**Dataset excerpt**:
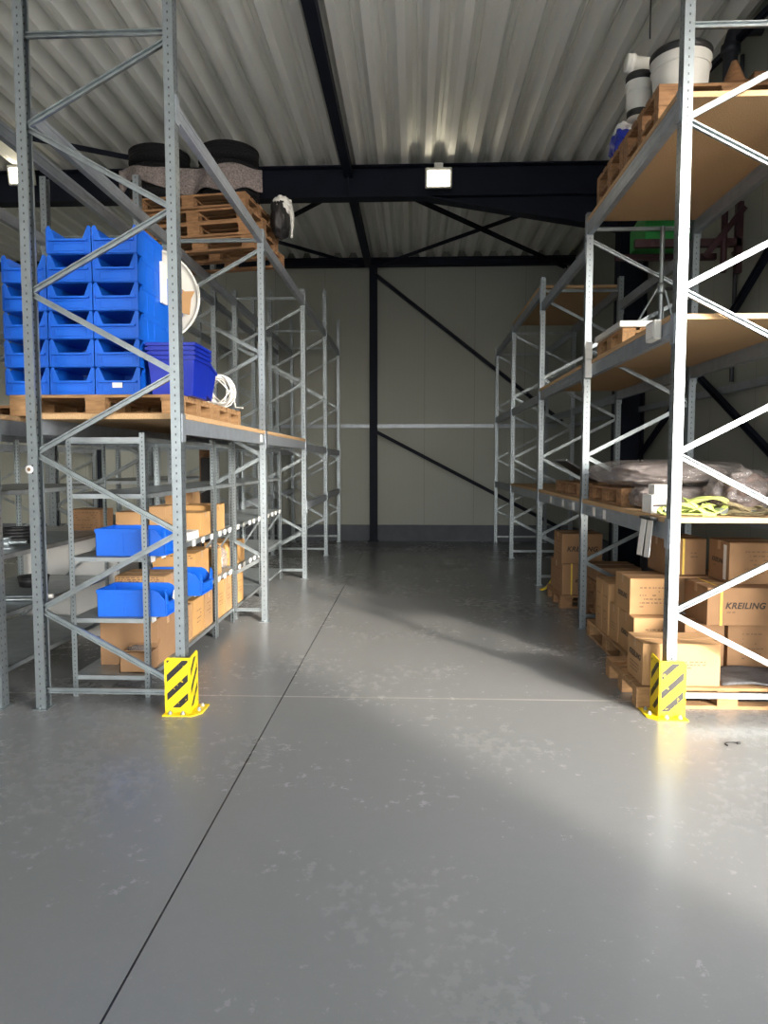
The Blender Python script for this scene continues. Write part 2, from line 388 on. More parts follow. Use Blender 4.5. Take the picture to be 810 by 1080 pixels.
# ------------------------------------------------------------------ pallet racks
UPM = {}
def upright_mesh(H, sgn):
    """omega channel, web on the sgn side in x; origin at the foot"""
    key = (round(H, 2), sgn)
    if key not in UPM:
        t = .004; wx, wy = .031, .042
        p = [(wx, -wy), (wx, wy), (-wx, wy), (-wx, wy-.016), (-wx+t, wy-.016), (-wx+t, wy-t), (wx-t, wy-t), (wx-t, -wy+t), (-wx+t, -wy+t), (-wx+t, -wy+.016), (-wx, -wy+.016), (-wx, -wy)]
        if sgn < 0: p = [(-a, b) for a, b in p][::-1]
        UPM[key] = MB().prism(p, 'z', .006, H).mesh('upright', M['upright'])
    return UPM[key]
FOOT = MB().box(-.05, .05, -.065, .065, 0, .006)
FOOT.lathe([(.009, .006), (.009, .02)], 8, cx=0, cy=.053); FOOT.lathe([(.009, .006), (.009, .02)], 8, cx=0, cy=-.053)
FOOTM = FOOT.mesh('foot_plate', M['galv'])
def rack(name, label, xa, xr, ys, hs, beams, tops, flip=()):
    root = thing(name, label, 'rack', ((xa+xr)/2, ys[0], 0))
    ox, oy = (xa+xr)/2, ys[0]; sg = 1 if xa > xr else -1
    a, r = xa-ox, xr-ox
    for i, (y, H) in enumerate(zip(ys, hs)):
        for x, s in ((a, sg), (r, -sg)):
            u = link('upright', upright_mesh(H, s), root, (x, y-oy, 0)); link('foot_plate', FOOTM, u)
        y0 = y-oy
        topz = tops[i]
        seq = []; k = 0; z = .15; side = 0
        while z < topz-.02:
            seq.append((side, z)); side = 1-side; z += .5175
        pos = (lambda sd: a if (sd == 0) == (i in flip) else r)
        inset = .03
        for (s0, z0), (s1, z1) in zip(seq, seq[1:]):
            p0, p1 = Vector((pos(s0), y0, z0)), Vector((pos(s1), y0, z1)); d = (p1-p0).normalized()
            MB().channel(p0+d*inset, p1-d*inset, .036, .024).build('diagonal_brace', M['galv'], root)
        for zz in (.12, topz):
            MB().channel((min(a, r)+.03, y0, zz), (max(a, r)-.03, y0, zz), .036, .024).build('horizontal_brace', M['galv'], root)
    for (i, ztop, h, sides, tags) in beams:
        y0, y1 = ys[i]-oy+.043, ys[i+1]-oy-.043
        for sd in sides:
            x = a if sd == 'a' else r; off = (-.006 if (x > 0) == True else .006)
            b = MB().box(x-.024, x+.024, y0, y1, ztop-h, ztop); b.box(x-.027, x+.027, y0, y1, ztop-h*.30, ztop-h*.22); b.box(x-.027, x+.027, y0, y1, ztop-h*.78, ztop-h*.70)
            bo = b.build('beam', M['galv_beam'], root)
            for ye, d in ((y0, 1), (y1, -1)):
                sx = x+sg*.034 if sd == 'a' else x-sg*.034
                c = MB().box(sx-.003, sx+.003, min(ye-d*.06, ye+d*.008), max(ye-d*.06, ye+d*.008), ztop-h-.05, ztop+.03)
                c.build('beam_connector', M['galv_beam'], bo)
            if sd == 'a':
                for ty in tags:
                    sx = x+sg*.0275
                    MB().box(min(sx, sx+sg*.003), max(sx, sx+sg*.003), ty-oy-.045, ty-oy+.045, ztop-h*.85, ztop-h*.15).build('label_plate', M['paper'], bo)
    return root
LY = [4.58, 7.22, 9.93, 12.38, 14.55]; RY = [4.65, 7.06, 9.52, 12.2, 14.55]
LA, LR, L2A, L2R = -1.53, -2.48, -2.775, -3.72
RA, RR = 1.68, 2.68
H1 = .10
L1 = rack('pallet_rack', 'tall galvanised rack along the left of the aisle, blue bin stack on its middle level', LA, LR, LY, [5.2, 3.96, 4.02, 4.58, 4.52],
     [(0, 1.93, H1, 'ar', ()), (1, 1.93, H1, 'ar', (7.0,)), (2, 1.90, H1, 'ar', ()), (3, 1.88, H1, 'ar', ()),
      (0, 3.92, H1, 'ar', ()), (1, 3.90, H1, 'ar', ()), (2, 3.90, H1, 'ar', ()), (3, 3.90, H1, 'ar', ()), (2, 1.08, H1, 'ar', ()), (3, 1.10, H1, 'ar', ())],
     [4.33, 3.86, 3.9, 3.9, 3.95], flip=(0,))
rack('pallet_rack', 'galvanised rack row standing directly behind the left aisle rack', L2A, L2R, LY, [5.2, 4.5, 4.5, 4.5, 4.5],
     [(0, 1.93, H1, 'ar', ()), (1, 1.93, H1, 'ar', ()), (0, 3.92, H1, 'ar', ()), (1, 3.90, H1, 'ar', ()), (2, 3.90, H1, 'ar', ()), (3, 3.90, H1, 'ar', ())],
     [3.84, 3.9, 3.9, 3.9, 3.95])
rack('pallet_rack', 'far-off galvanised rack row second behind the aisle rack, seen through the left shelving', -6.6, -7.6, [7.0, 9.7, 12.3, 14.5], [4.5]*4,
     [(0, 1.93, H1, 'ar', ()), (1, 1.93, H1, 'ar', ()), (2, 1.93, H1, 'ar', ()), (0, 3.6, H1, 'ar', ()), (1, 3.6, H1, 'ar', ()), (2, 3.6, H1, 'ar', ())], [3.9]*4)
rack('pallet_rack', 'galvanised rack along the right of the aisle, carrying chipboard shelves and cartons', RA, RR, RY, [5.2, 4.02, 4.04, 3.92, 3.95],
     [(0, 1.25, .11, 'ar', (6.2, 6.55)), (1, 1.25, .11, 'ar', (7.4, 7.9, 8.6)), (2, 1.25, .11, 'ar', ()), (3, 1.25, .11, 'ar', ()),
      (0, 2.56, .11, 'ar', ()), (1, 2.57, .11, 'ar', ()), (2, 2.54, .11, 'ar', ()), (3, 2.54, .11, 'ar', ()),
      (0, 3.93, .12, 'ar', ()), (1, 3.72, .11, 'ar', ()), (2, 3.92, .11, 'ar', ()), (3, 3.88, .11, 'ar', ())],
     [4.33, 3.87, 3.87, 3.8, 3.8])

# chipboard decks on the beams
def deck(x0, x1, y0, y1, z, label, t=.036, edge=0):
    o = MB().box(0, x1-x0, 0, y1-y0, 0, t).build('shelf_board', M['chip'], None, (x0, y0, z), bevel=.003)
    return tag(o, label, 'shelf board', 'chipboard rack shelves')
e = .05
deck(LR-.03, LA+.03, LY[0]+e, LY[1]-e, 1.93, 'chipboard shelf under the blue bins on the left rack')
deck(L2R-.03, L2A+.03, LY[0]+e, LY[1]-e, 1.93, 'chipboard shelf at the picture edge in the rack behind the blue bins')
deck(LR-.03, LA+.03, LY[1]+e, LY[2]-e, 1.93, 'empty chipboard shelf beyond the white cable coil on the left rack')
deck(RA-.03, RR+.05, RY[0]-.03+.08, RY[1]-e, 1.25, 'lowest chipboard shelf of the nearest right bay, holding green straps and wrapped bundle')
deck(RA-.03, RR+.05, RY[1]+e, RY[2]-e, 1.25, 'lowest chipboard shelf of the second right bay, with dark pallet on it')
deck(RA-.03, RR+.05, RY[2]+e, RY[3]-e, 1.25, 'low empty chipboard shelf in the third right bay')
deck(RA-.03, RR+.05, RY[0]-.03+.08, RY[1]-e, 2.56, 'middle chipboard shelf of the nearest right bay with white sign box under its edge')
deck(RA-.03, RR+.05, RY[1]+e, RY[2]-e, 2.57, 'middle chipboard shelf of the second right bay')
deck(RA-.03, RR+.05, RY[0]-.03+.08, RY[1]-e, 3.93, 'topmost chipboard shelf of the nearest right bay, below the white buckets')
deck(RA-.03, RR+.05, RY[2]+e, RY[3]-e, 3.92, 'high chipboard shelf of the third right bay')

# ------------------------------------------------------------------ post guards
def guard(name, label, cx, cy, sx, m):
    """corner at (cx,cy); front face runs to -sx*x, side face runs back in y; sx=+1 when the side face looks to +x"""
    t = thing(name, label, 'post guard', (cx, cy, 0), group='striped post guards')
    w, d, th = .17, .17, .006
    g = MB()
    a = -sx*w
    r = .02
    g.prism([(a, .008), (a, .372-r), (a+sx*r, .372), (-sx*.004, .372), (-sx*.004, .008)] if sx > 0 else [(a, .008), (a, .372-r), (a+sx*r, .372), (-sx*.004, .372), (-sx*.004, .008)], 'y', 0, th)
    g.prism([(0, .008), (d, .008), (d, .372-.004), (d-.02, .385), (0, .372)], 'x', min(0, -sx*th), max(0, -sx*th))
    g.build('angle_plate', m, t)
    b = MB()
    b.prism([(a, -.06), (sx*.02, -.06), (sx*.075, 0), (sx*.075, d), (-sx*.006, d), (-sx*.006, .006), (a, .006)], 'z', 0, .008)
    b.build('base_flange', M['yellow'], t)
    for px, py in ((a*.75, -.03), (a*.25, -.03), (sx*.04, .05), (sx*.04, .13)):
        MB().lathe([(.014, .008), (.014, .018), (.008, .018), (.008, .028)], 10, cx=px, cy=py, smooth=False).build('anchor_bolt', M['galv_beam'], t)
guard('post_guard', 'yellow black-striped post guard at the foot of the left rack', -1.455, 4.50, 1, M['hazard_left'])
guard('post_guard', 'yellow black-striped post guard at the foot of the right rack before the cartons', 1.585, 4.55, -1, M['hazard_right'])
# bent guard further back
t = thing('bent_guard', 'bent yellow guard strip lying at the third upright on the right, beside cartons', 'post guard', (1.78, 9.0, 0))
b = MB(); pts = []
for k in range(11):
    a = k/10; pts.append((-.17+.20*a**.8, .02*a, .03+.24*a**1.9))
for p, q in zip(pts, pts[1:]): b.bar(p, q, .06, .012, (0, 0, 1))
b.build('strip', M['yellow'], t)
MB().box(-.06, .03, -.16, -.08, 0, .01).build('base_flange', M['yellow'], t, rot=(0, 0, .3))

# ------------------------------------------------------------------ pallets
PAL = {}
def pallet_parts(w, d, m):
    key = (w, d, m.name)
    if key not in PAL:
        rd = random.Random(int(w*100+d*1000))
        top = MB(); n = 5
        ws = [.145, .10, .145, .10, .145]; gap = (d-sum(ws)*d/.8)/(n-1); y = 0
        for k in range(n):
            bw = ws[k]*d/.8; top.box(0, w, y, y+bw, .122, .144); y += bw+gap
        for x in (0, w/2-.0725, w-.145): top.box(x, x+.145, 0, d, .100, .122)
        blk = MB().box(0, .135, 0, .10, .022, .100)
        bot = MB().box(0, w, 0, .10, 0, .022)
        PAL[key] = (top.mesh('deck_boards', m), blk.mesh('block', m), bot.mesh('bottom_board', m))
    return PAL[key]
def pallet(label, x, y, z, w=1.2, d=.8, m=None, group='wooden pallets', swap=False):
    """w along x unless swap (w along y)"""
    m = m or M['wood']; tm, bm, om = pallet_parts(w, d, m)
    t = thing('pallet', label, 'pallet', (x, y, z) if not swap else (x+d, y, z), (0, 0, PI/2 if swap else 0), group)
    link('deck_boards', tm, t, bevel=.003)
    for by in (0, d/2-.05, d-.10):
        link('bottom_board', om, t, (0, by, 0))
        for bx in (0, w/2-.0675, w-.135): link('block', bm, t, (bx, by, 0))
    return t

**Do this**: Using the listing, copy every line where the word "picture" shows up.

**Finished task**:
The Blender Python script for this scene continues. Write part 2, from line 388 on. More parts follow. Use Blender 4.5. Take the picture to be 810 by 1080 pixels.
deck(L2R-.03, L2A+.03, LY[0]+e, LY[1]-e, 1.93, 'chipboard shelf at the picture edge in the rack behind the blue bins')